◆ TASK GOAL: Pick out each line of the records in which the word "this" appears.

┌──

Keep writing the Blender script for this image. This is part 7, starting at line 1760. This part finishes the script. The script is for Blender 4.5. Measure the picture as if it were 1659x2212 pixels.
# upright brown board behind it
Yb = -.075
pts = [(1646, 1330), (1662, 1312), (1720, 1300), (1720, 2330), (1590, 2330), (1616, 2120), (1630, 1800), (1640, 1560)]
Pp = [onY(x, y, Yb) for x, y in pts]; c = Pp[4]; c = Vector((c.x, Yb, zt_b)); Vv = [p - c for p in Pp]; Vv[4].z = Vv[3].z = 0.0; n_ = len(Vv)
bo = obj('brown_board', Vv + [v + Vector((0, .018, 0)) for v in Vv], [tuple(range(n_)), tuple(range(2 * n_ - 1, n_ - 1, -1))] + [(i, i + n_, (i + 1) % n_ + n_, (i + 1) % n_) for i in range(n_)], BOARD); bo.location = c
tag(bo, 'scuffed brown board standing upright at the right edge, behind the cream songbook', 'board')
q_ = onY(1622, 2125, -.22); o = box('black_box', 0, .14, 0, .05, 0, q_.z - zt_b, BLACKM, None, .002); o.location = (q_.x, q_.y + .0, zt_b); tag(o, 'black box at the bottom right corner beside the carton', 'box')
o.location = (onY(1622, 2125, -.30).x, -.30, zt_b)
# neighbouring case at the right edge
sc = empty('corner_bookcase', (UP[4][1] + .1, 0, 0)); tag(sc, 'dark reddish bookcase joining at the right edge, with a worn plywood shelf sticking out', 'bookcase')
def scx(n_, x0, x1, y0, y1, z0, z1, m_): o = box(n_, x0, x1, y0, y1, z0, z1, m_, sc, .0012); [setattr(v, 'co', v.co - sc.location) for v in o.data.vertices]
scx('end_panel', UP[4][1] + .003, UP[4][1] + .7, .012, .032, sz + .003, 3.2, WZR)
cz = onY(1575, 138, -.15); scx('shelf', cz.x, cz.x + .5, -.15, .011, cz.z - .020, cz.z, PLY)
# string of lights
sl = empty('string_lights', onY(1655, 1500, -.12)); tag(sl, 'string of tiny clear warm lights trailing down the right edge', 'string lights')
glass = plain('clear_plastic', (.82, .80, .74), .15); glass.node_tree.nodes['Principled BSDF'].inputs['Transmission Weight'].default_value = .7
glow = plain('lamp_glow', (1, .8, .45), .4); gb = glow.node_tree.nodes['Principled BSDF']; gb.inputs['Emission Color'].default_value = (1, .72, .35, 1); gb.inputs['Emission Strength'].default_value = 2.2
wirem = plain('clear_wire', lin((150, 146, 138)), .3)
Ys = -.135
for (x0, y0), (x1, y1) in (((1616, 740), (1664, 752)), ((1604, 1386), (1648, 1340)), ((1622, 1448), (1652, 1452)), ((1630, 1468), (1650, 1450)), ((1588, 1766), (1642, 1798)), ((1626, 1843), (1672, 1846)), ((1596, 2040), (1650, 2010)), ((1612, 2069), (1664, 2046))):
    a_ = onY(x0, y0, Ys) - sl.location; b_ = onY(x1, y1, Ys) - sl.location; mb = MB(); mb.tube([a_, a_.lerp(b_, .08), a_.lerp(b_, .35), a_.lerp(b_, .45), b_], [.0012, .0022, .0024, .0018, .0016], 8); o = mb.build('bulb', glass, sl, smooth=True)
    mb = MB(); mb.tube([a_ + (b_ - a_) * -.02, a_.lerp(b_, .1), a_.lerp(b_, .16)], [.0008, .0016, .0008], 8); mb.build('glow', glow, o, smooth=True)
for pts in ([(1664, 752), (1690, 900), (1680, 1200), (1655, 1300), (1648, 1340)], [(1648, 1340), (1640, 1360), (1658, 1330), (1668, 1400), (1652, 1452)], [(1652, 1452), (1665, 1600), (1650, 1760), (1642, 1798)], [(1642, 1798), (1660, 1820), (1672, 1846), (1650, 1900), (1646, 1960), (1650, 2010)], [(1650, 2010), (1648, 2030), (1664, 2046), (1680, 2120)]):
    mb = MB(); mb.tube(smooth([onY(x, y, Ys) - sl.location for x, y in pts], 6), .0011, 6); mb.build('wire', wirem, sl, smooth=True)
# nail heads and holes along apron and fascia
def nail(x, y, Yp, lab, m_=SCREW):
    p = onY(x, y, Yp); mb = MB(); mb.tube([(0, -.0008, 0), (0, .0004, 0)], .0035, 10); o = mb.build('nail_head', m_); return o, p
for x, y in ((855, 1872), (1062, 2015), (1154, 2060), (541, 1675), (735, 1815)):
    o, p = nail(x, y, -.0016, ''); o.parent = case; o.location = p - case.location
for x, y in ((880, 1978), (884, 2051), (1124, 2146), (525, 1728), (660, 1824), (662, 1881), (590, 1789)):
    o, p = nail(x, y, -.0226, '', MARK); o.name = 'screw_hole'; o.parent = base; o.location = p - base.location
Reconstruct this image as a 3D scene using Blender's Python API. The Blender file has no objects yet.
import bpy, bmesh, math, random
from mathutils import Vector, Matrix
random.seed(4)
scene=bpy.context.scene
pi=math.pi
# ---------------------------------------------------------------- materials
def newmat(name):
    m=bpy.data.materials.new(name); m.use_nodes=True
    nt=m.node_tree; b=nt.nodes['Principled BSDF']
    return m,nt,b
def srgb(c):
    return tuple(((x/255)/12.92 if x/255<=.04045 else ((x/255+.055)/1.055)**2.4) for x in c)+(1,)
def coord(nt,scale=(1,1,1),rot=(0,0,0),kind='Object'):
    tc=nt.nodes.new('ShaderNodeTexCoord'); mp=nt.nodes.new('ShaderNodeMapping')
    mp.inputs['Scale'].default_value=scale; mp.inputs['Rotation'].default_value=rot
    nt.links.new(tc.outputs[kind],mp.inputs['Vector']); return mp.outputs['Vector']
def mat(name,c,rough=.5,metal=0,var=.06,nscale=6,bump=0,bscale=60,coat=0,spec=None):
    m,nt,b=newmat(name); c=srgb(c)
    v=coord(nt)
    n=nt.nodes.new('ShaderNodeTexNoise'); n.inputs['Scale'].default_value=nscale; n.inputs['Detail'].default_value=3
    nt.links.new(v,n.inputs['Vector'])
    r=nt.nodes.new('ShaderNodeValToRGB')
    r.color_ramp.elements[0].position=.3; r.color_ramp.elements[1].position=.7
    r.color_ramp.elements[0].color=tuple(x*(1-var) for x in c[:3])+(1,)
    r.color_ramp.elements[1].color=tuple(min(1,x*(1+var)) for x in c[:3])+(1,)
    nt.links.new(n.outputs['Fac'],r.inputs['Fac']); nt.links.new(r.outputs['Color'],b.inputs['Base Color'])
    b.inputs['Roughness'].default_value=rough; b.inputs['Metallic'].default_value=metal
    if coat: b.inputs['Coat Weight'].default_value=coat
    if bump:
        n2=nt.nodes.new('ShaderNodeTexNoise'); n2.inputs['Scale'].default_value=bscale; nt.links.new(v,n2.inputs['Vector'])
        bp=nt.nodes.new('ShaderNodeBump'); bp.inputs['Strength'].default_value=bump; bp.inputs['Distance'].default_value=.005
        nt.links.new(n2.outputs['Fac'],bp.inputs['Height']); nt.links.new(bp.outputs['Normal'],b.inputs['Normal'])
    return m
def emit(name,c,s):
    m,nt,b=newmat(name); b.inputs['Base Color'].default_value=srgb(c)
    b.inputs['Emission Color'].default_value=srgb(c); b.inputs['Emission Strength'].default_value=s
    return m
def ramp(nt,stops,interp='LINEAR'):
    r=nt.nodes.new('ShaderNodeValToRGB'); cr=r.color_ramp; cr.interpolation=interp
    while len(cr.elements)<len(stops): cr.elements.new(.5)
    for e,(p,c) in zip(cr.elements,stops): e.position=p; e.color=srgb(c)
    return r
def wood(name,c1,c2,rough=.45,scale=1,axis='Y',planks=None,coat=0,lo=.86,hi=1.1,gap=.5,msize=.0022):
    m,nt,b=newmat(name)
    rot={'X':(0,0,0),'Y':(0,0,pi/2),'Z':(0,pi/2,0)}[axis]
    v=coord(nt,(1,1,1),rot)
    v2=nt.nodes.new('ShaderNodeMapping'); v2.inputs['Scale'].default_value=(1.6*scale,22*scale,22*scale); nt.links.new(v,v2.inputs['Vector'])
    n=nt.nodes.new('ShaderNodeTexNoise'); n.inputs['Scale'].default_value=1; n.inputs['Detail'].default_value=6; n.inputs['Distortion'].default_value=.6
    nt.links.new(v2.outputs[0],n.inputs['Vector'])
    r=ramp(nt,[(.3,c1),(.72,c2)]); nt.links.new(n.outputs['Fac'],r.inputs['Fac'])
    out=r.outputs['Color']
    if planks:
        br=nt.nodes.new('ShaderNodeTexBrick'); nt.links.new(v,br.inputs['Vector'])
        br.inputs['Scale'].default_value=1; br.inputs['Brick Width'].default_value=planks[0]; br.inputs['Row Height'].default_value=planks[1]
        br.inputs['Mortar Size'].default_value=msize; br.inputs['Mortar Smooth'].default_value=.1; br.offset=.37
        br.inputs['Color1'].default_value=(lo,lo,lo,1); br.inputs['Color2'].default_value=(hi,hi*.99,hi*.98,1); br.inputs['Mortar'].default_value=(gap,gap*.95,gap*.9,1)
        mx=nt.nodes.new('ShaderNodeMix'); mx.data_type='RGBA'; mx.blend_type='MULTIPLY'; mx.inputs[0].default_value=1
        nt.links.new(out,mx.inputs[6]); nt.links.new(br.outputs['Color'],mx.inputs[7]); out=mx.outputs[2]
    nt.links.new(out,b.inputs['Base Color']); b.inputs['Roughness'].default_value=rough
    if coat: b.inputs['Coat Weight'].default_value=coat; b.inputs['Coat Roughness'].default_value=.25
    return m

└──

◆ TASK ANSWER:
Keep writing the Blender script for this image. This is part 7, starting at line 1760. This part finishes the script. The script is for Blender 4.5. Measure the picture as if it were 1659x2212 pixels.
Reconstruct this image as a 3D scene using Blender's Python API. The Blender file has no objects yet.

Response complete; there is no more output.